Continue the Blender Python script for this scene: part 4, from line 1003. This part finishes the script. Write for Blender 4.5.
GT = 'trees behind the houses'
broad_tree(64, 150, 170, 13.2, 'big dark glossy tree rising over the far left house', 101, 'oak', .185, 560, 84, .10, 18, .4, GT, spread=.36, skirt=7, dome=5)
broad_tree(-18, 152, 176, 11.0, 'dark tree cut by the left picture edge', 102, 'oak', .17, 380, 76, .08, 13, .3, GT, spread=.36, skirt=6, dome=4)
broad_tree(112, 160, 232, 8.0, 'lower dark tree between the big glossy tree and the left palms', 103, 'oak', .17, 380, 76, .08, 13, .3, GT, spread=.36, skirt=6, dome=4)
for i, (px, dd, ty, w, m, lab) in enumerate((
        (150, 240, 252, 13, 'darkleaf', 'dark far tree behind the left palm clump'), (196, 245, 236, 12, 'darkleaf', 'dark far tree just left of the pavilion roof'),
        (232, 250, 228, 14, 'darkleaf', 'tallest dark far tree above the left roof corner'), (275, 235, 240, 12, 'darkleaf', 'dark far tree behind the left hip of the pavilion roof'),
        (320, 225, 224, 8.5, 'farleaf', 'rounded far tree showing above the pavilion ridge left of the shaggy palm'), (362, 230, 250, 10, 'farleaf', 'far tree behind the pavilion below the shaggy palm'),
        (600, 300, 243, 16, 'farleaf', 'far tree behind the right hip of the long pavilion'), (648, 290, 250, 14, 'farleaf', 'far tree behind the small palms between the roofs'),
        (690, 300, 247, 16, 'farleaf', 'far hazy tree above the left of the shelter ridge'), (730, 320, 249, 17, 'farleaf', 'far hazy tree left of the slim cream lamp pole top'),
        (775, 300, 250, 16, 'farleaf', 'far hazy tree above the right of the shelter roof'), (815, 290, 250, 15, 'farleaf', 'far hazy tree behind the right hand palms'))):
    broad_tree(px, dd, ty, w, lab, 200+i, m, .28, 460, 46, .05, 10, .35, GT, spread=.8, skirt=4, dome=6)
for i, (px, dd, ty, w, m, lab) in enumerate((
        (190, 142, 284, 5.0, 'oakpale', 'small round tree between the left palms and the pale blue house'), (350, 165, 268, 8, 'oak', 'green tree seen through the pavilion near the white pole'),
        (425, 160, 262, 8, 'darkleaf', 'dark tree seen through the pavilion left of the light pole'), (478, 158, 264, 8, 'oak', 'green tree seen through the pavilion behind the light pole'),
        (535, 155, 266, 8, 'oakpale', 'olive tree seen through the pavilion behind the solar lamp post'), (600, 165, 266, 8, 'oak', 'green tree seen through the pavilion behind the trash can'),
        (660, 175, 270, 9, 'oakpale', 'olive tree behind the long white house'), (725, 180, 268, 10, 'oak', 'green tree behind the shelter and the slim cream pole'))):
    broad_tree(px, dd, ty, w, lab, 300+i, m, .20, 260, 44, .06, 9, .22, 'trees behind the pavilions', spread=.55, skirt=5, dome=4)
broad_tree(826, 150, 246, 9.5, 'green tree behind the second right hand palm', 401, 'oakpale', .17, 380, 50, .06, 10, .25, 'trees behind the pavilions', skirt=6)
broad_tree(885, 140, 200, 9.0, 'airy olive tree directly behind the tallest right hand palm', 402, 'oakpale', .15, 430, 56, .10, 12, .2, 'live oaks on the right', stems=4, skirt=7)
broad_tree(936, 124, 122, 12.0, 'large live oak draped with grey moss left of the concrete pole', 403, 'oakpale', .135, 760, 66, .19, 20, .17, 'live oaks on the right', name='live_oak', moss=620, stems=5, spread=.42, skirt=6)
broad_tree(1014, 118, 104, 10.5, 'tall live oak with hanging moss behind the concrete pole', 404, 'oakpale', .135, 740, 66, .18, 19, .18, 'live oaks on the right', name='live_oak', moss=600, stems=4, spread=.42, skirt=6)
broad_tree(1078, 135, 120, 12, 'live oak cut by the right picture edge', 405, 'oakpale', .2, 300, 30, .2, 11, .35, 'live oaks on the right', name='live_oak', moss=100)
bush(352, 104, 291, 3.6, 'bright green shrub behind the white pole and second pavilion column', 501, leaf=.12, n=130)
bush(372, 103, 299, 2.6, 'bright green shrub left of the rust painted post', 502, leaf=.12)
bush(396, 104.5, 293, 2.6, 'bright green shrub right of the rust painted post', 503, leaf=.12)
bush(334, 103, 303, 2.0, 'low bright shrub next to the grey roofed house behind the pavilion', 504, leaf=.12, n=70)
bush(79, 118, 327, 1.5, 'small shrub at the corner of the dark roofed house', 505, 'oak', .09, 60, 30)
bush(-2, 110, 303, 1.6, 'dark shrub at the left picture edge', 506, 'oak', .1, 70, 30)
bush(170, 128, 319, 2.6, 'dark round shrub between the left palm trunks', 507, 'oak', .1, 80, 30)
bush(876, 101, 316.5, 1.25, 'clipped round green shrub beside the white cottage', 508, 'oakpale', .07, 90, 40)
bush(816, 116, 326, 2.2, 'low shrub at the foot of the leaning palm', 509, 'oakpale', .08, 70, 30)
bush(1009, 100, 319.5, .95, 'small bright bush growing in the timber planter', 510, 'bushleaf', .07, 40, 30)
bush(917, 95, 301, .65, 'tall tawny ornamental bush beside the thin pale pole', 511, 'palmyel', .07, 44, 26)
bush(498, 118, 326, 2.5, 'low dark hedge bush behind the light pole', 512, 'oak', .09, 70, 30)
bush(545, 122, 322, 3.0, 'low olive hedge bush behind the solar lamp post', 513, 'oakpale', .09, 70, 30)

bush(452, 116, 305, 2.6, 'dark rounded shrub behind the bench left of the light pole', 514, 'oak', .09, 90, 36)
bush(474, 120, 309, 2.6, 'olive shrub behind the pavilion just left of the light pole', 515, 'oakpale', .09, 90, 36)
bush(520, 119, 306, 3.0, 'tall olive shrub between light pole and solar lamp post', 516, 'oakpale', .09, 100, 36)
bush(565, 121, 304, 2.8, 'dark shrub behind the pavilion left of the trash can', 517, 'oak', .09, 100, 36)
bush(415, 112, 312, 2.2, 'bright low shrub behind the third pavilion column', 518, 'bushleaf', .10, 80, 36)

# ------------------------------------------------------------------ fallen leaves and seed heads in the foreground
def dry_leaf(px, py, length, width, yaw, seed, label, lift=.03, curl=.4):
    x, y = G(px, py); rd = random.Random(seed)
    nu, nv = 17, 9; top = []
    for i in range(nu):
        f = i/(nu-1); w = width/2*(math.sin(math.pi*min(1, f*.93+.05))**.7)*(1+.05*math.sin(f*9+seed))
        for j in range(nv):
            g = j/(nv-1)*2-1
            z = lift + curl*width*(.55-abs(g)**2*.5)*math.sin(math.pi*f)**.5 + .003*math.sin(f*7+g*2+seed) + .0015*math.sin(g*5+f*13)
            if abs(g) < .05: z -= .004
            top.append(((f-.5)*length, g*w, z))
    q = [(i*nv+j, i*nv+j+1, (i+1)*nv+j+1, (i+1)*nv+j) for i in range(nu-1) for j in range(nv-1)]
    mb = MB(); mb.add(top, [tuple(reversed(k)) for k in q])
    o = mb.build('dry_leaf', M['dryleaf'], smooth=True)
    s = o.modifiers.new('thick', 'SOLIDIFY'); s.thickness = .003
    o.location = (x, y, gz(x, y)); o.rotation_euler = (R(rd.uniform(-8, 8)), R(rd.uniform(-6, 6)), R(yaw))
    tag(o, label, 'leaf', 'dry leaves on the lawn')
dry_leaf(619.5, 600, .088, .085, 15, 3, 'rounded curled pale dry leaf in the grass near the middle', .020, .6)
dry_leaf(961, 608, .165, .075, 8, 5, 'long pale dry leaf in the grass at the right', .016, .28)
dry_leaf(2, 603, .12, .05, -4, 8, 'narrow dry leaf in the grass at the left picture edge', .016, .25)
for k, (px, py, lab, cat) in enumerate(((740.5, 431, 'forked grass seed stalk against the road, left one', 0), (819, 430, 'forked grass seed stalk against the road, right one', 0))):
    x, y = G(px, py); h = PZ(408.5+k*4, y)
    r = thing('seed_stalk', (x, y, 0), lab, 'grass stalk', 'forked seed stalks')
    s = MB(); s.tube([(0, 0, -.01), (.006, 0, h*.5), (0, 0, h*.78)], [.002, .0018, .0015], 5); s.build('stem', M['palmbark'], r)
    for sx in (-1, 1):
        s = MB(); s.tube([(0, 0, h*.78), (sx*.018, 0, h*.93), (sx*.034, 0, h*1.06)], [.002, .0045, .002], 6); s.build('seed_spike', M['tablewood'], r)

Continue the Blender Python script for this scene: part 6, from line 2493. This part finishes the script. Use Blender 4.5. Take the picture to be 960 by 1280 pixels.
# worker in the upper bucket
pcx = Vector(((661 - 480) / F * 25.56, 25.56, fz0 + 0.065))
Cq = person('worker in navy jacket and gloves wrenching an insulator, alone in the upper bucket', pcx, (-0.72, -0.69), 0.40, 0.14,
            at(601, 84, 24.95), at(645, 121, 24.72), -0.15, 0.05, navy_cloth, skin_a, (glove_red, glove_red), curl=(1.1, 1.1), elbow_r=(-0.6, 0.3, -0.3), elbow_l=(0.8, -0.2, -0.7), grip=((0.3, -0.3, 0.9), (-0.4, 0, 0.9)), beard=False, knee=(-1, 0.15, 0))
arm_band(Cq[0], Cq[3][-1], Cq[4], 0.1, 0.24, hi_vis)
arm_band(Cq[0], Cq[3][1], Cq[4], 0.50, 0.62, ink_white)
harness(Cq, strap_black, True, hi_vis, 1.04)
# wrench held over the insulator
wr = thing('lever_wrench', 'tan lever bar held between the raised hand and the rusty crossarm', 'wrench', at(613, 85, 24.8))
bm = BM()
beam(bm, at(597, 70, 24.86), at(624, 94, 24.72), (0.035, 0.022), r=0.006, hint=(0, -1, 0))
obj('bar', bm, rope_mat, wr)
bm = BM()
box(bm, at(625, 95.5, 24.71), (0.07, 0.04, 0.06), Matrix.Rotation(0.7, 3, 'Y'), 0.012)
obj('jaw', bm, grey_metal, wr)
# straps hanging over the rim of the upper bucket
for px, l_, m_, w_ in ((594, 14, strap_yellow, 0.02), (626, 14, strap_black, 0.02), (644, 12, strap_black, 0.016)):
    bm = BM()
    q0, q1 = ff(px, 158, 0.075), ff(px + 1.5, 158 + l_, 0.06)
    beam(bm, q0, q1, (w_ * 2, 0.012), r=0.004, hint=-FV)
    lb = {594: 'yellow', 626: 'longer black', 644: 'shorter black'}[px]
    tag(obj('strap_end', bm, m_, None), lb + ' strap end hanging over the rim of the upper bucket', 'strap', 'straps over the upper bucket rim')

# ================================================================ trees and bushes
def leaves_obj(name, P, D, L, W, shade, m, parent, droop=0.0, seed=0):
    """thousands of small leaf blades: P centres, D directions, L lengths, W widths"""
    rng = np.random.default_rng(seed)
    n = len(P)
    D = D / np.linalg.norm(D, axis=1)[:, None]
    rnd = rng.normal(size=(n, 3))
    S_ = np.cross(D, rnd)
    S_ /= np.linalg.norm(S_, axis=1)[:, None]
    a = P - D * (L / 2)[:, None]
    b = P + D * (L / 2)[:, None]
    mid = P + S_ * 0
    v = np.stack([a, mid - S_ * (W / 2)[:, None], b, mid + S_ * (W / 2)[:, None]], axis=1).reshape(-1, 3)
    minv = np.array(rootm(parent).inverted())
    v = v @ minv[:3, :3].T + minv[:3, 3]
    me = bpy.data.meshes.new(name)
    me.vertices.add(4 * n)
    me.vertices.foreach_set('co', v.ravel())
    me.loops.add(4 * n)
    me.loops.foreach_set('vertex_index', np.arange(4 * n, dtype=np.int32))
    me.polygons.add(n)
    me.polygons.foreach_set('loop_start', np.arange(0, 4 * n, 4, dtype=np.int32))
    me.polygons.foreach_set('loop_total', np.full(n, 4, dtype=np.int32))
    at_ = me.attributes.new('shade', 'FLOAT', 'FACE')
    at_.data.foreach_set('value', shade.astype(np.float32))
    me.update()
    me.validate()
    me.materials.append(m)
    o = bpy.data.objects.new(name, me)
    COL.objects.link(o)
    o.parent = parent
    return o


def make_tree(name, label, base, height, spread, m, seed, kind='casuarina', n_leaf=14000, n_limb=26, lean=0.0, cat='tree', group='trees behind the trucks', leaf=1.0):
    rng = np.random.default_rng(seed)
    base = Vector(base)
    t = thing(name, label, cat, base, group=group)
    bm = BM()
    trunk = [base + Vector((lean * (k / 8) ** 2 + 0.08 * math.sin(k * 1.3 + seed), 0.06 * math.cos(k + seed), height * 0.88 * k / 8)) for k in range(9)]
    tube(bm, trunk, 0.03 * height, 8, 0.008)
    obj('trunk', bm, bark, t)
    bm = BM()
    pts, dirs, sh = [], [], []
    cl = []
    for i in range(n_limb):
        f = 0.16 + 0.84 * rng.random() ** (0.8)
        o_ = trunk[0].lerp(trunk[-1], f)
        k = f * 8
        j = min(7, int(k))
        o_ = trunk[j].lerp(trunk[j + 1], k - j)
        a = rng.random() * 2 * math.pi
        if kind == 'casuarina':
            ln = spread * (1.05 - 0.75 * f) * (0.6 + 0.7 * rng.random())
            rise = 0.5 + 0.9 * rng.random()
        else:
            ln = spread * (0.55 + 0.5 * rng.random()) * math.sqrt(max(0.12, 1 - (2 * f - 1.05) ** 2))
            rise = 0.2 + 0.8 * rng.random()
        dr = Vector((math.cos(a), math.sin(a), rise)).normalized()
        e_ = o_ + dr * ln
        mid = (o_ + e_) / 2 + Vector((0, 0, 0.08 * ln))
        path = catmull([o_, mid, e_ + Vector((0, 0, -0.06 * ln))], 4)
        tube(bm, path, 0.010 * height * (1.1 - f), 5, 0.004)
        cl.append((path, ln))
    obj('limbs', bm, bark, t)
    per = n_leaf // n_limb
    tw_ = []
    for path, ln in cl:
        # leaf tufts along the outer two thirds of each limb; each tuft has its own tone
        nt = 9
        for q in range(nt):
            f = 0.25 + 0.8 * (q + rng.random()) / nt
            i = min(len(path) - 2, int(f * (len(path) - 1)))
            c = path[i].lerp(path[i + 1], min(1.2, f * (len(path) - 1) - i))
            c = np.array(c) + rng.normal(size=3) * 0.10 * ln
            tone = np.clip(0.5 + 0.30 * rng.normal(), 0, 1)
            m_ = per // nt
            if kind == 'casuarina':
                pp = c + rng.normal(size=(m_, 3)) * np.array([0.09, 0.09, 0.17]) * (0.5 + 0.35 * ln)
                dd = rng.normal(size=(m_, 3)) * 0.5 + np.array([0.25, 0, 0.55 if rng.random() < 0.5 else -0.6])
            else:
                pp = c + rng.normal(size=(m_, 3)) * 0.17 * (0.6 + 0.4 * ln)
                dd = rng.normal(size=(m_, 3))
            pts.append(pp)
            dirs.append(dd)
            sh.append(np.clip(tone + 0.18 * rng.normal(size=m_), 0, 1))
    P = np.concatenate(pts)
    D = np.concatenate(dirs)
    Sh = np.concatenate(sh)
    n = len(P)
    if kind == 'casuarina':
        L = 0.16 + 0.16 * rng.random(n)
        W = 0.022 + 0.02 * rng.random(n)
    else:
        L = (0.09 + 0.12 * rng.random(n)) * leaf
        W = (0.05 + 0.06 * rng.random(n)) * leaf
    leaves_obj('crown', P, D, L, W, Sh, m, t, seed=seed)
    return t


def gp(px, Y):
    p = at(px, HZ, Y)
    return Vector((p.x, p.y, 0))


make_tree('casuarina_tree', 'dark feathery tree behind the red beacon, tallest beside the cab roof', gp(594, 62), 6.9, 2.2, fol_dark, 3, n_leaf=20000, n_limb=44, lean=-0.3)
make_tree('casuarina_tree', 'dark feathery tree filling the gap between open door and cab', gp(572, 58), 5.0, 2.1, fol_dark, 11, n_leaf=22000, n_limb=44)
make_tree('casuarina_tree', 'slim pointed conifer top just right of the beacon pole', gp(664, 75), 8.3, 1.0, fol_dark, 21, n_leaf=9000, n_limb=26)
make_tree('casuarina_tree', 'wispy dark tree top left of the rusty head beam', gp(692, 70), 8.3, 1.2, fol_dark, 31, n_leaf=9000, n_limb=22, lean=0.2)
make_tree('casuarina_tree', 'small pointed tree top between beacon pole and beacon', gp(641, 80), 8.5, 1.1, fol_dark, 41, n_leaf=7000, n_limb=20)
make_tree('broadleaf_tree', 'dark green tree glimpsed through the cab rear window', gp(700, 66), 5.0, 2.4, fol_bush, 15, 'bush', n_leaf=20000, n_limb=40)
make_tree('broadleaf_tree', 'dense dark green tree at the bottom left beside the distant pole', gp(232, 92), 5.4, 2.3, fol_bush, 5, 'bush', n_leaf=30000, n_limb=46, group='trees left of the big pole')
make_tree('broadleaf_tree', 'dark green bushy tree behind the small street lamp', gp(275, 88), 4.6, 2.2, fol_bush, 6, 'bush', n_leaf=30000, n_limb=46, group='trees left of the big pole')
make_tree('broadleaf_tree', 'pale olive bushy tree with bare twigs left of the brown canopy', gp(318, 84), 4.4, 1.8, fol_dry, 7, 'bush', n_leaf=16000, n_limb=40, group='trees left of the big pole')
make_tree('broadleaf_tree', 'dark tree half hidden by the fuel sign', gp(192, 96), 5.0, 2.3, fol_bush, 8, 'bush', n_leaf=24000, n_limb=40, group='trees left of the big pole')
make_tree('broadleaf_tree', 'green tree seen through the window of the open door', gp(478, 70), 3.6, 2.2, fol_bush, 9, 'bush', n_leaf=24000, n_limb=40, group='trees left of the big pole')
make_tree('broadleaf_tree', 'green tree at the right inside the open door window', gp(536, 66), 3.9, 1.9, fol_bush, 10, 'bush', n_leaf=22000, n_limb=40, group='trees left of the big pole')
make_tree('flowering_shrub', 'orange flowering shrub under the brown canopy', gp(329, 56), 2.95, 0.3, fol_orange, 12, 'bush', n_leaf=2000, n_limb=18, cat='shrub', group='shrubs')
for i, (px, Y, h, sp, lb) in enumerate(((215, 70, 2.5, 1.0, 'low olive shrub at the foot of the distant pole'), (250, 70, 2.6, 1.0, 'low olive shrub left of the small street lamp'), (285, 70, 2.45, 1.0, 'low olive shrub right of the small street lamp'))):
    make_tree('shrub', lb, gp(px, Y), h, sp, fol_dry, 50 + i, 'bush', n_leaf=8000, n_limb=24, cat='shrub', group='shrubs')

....

What is asked
Pull out each line holding the string "finishes".

Written solution
Continue the Blender Python script for this scene: part 4, from line 1003. This part finishes the script. Write for Blender 4.5.
Continue the Blender Python script for this scene: part 6, from line 2493. This part finishes the script. Use Blender 4.5. Take the picture to be 960 by 1280 pixels.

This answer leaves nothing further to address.